The operating methodology was pretty much the same. The '78 version has a different distributor and some updates to make the electronics more reliable, but it still worked pretty much the same way. There were Tech videos for the 78 and later versions, but I have yet to find them on the internet.

Dave
 
Watched them all. Very helpful. Nothing on the 78 version though.

If you happen to be working on a '78, the main thing you will notice is that the newer distributor only has one pickup module as opposed the two in the '76 to early '77 models. The advance curve was also changed for '78. The double module was troublesome as there were problems in the electronics with the transfer from the start module to the run module.

Dave
 
The operating methodology was pretty much the same. The '78 version has a different distributor and some updates to make the electronics more reliable, but it still worked pretty much the same way. There were Tech videos for the 78 and later versions, but I have yet to find them on the internet.

Dave

The 77-78 lean burn system uses more that one method of advancing spark settings.

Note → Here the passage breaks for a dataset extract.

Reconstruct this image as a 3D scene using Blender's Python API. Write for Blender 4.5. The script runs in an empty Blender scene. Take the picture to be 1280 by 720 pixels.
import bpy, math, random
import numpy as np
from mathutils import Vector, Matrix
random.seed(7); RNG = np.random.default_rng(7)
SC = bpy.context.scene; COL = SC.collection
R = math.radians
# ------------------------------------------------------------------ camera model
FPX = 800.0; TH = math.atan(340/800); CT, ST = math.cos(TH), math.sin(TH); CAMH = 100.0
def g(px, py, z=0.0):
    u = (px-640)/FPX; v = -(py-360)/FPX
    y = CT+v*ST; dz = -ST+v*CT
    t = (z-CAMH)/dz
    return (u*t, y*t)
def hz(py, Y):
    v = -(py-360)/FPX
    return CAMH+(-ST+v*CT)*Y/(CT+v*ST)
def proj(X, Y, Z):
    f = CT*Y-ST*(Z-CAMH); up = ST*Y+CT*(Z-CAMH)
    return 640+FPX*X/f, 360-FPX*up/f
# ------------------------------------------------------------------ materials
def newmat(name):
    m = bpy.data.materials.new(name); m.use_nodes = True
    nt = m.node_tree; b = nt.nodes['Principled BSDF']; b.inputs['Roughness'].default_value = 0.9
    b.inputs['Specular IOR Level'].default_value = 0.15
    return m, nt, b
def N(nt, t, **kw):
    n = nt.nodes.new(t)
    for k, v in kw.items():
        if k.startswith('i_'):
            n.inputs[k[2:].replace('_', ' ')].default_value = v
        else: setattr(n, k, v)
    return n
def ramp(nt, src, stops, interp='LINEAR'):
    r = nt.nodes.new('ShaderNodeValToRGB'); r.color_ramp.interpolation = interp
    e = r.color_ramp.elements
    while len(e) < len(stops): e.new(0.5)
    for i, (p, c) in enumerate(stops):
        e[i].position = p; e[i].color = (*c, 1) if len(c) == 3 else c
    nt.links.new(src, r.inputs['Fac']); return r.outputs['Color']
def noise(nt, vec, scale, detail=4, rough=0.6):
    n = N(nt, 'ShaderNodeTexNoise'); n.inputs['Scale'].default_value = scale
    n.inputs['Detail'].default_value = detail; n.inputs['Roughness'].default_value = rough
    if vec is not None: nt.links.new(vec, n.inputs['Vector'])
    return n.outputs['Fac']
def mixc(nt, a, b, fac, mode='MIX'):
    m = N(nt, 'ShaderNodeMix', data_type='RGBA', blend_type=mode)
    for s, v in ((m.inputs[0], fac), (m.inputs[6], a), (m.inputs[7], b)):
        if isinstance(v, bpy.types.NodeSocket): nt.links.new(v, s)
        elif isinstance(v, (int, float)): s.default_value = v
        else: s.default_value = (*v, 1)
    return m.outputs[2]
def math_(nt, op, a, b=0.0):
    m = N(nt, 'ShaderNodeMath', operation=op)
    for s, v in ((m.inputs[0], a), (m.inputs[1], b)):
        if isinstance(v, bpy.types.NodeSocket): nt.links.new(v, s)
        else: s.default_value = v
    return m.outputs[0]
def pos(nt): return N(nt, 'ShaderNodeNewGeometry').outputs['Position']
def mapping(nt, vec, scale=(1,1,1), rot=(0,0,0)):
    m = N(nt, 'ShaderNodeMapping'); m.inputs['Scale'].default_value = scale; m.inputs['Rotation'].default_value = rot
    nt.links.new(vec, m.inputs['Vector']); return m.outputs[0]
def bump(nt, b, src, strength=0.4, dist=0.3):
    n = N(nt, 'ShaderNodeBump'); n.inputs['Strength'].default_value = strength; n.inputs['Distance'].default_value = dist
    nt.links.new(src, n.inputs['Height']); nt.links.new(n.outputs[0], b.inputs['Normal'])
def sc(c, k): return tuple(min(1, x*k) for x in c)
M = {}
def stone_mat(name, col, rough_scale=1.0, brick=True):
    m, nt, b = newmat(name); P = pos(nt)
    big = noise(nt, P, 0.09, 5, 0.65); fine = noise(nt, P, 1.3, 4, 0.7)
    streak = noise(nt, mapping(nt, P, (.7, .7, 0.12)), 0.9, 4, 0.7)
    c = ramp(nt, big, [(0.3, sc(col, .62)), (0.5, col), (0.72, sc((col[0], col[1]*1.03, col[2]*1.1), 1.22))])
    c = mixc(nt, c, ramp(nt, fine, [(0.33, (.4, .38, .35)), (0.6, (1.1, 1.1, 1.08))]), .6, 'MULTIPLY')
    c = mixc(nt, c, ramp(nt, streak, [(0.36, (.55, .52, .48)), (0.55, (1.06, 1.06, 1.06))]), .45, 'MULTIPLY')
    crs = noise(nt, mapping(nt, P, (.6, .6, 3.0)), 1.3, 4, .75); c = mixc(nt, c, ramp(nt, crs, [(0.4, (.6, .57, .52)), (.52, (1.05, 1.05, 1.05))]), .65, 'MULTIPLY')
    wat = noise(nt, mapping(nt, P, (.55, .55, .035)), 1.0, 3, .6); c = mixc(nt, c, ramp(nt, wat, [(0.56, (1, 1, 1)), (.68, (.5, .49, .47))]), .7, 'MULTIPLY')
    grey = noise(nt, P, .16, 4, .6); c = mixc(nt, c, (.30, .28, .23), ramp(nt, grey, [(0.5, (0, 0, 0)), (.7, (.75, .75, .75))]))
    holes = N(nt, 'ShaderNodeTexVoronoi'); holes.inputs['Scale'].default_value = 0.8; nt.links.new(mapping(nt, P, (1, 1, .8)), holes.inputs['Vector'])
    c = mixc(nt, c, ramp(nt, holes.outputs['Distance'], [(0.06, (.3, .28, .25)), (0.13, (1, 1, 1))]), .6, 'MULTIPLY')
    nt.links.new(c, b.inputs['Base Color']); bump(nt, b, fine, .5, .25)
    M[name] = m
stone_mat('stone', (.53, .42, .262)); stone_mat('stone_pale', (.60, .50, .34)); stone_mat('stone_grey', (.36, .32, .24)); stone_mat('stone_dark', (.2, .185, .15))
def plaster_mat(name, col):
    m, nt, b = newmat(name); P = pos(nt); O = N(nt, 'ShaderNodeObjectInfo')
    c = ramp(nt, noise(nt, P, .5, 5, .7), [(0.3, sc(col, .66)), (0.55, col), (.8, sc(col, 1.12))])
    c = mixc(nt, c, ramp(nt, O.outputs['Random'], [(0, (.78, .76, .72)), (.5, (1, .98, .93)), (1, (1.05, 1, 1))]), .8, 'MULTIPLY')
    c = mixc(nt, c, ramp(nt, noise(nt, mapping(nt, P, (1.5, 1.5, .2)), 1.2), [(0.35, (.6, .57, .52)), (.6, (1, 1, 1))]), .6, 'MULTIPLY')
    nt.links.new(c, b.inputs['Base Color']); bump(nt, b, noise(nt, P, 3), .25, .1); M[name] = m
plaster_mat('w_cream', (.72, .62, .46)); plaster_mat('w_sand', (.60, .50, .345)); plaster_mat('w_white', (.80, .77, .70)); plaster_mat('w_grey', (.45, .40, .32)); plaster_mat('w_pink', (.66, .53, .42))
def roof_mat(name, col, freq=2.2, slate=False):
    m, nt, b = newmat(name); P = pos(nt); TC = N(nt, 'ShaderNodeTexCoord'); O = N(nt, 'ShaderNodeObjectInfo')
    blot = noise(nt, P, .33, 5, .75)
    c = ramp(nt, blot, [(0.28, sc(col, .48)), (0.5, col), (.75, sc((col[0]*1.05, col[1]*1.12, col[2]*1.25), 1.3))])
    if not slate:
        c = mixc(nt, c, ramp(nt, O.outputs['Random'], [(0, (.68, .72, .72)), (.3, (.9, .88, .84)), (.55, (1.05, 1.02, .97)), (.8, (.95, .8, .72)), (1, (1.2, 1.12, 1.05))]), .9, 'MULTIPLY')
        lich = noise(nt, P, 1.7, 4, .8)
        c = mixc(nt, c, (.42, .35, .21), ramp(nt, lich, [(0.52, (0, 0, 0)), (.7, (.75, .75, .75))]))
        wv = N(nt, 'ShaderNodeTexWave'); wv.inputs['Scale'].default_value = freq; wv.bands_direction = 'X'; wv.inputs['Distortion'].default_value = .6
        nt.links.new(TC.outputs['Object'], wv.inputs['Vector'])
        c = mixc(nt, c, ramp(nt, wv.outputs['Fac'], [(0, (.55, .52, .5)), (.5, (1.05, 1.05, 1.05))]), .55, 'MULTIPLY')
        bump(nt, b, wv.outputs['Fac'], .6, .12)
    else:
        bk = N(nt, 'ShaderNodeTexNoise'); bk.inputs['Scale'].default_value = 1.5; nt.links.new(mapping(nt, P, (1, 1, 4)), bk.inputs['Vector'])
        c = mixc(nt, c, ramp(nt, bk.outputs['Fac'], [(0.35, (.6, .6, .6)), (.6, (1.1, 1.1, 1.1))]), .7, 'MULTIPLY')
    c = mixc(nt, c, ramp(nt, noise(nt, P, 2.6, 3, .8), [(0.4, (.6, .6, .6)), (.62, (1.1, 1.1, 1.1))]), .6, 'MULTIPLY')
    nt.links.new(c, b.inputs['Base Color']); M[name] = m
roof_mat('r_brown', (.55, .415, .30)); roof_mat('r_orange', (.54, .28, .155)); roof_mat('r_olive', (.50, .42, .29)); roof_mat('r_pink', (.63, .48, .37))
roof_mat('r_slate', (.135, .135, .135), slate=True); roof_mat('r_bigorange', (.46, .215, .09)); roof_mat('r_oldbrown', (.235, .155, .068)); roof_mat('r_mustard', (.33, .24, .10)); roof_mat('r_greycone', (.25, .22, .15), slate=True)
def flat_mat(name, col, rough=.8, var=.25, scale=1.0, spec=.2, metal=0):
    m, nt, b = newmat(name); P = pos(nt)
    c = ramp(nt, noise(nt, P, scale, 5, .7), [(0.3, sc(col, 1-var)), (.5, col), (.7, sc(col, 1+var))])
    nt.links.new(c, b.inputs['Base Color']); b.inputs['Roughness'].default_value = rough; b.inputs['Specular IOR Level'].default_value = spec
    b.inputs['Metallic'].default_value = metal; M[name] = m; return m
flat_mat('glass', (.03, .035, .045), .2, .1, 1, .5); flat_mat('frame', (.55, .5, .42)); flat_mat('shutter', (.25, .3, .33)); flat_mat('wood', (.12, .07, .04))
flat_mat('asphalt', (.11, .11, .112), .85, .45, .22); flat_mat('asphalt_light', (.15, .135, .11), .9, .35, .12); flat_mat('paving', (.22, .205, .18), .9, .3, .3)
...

The first is the throttle position sensor. This sensor has a variable resistor installed that sends an electrical signal to the lean burn unit relative to the throttle position. My previous post stated that this device needed to be disconnected prior to timing the engine. If the throttle position sensor is properly adjusted and the carb is off fast idle, the sensor goes to ground and no advance signal is present. We used to unhook them to eliminate this as a signal source because of improper adjustment. The wire to the lean burn needs to be grounded if the sensor is unhooked.

The second method of spark advance is the temp switch. On a cold engine, the switch goes to ground and no advance signal is given to the lean burn unit. On a warm engine the connection to the temp switch should be disconnected and grounded. The vacuum line to the lean burn vacuum transducer should be disconnected and plugged. The unit can now be timed without any lean burn interference.

There was a magnetic pickup device used with the lean burn analyzer and this could be used to time the engine. The engine can also be timed with a timing light provided the above factors are in place.